QLCは一つのメモリセルの信号レベルを16分割して、4ビット/セルと高密度化したセルである。前世代の176層のQLCと比べ、30%高密度で、3ビット/セルのTLC(Triple Level Cell)と比べ31%高密度化した。読み出し速度は、前世代の176層のQLC製品と比べ、24%高速読み出しと31%の高速書き込みが可能となっている。NANDフラッシュのI/O速度は2400MT/sと高速(MTはMega Transfersの略)。
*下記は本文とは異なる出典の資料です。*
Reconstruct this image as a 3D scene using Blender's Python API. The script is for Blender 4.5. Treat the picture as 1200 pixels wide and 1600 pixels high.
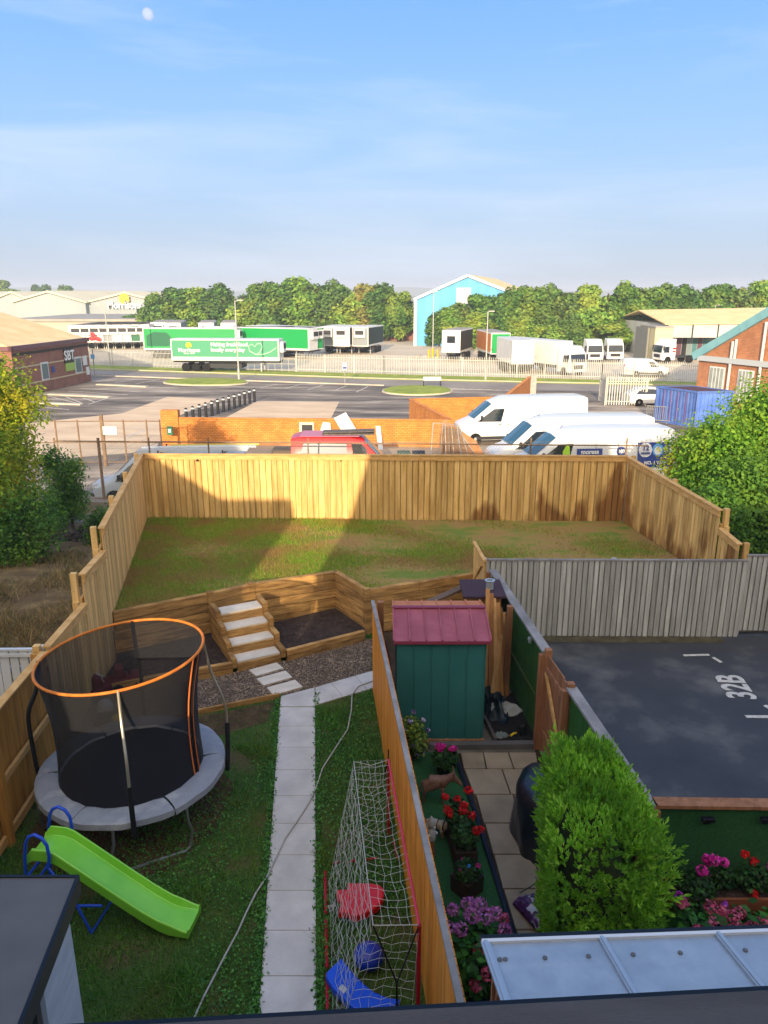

「これまでは高密度化(低コスト化)と高性能(高速化)を両立させることはできなかったが、今回の232層のQLC方式のNANDフラッシュは、TLC並みの性能で高密度化を実現した」と同社VP兼クライエントストレージ部門担当General Manager のPrasad Alluri氏は語っている(図2)。DRAMメモリではLPCAMM(Low Power Compression Attached Memory Module)2やLPDDR(Low Power Double Data Rate)のように小型で低消費電力の製品が登場しているように、NANDフラッシュにも同様のエネルギー効率を求める方向が今回の製品だとしている。


Micron 2500 SSD / QLC Value,TLC Performance. MIcron Innovation

図2 Micron Technology VP兼クライエントストレージ部門担当General Manager のPrasad Alluri氏


今回、高密度化と高速化を両立できたのは、フラッシュコントローラやファームウェアのアルゴリズムなどによるものだとAlluri氏は述べている。

クライエントPC向けの「Micron 2500 NVMe」SSDは、図1の写真に示すように、512GB(ギガバイト)、1TB(テラバイト)、2TBの容量を持ち、フォームファクタはM2.で、最も小さな22mm×30mmと22mm×42mm、22mm×80mmの三つのサイズがある(図3)。インターフェイスにはPCIe4.0とNVMe 1.4cがある。


Micron 2500 SSD features / Micron Technology

図3 Micron 2500 SSDの機能・性能 出典:Micron Technology


4月23日にはSamsung ElectronicsもTLCで1Tビット製品を実現した第9世代のV-NANDフラッシュメモリの量産を開始したと発表している。この製品は、1TビットのTLCセルを使ったモデルだが、今年の後半にQLCセルの製品を生産する予定だ。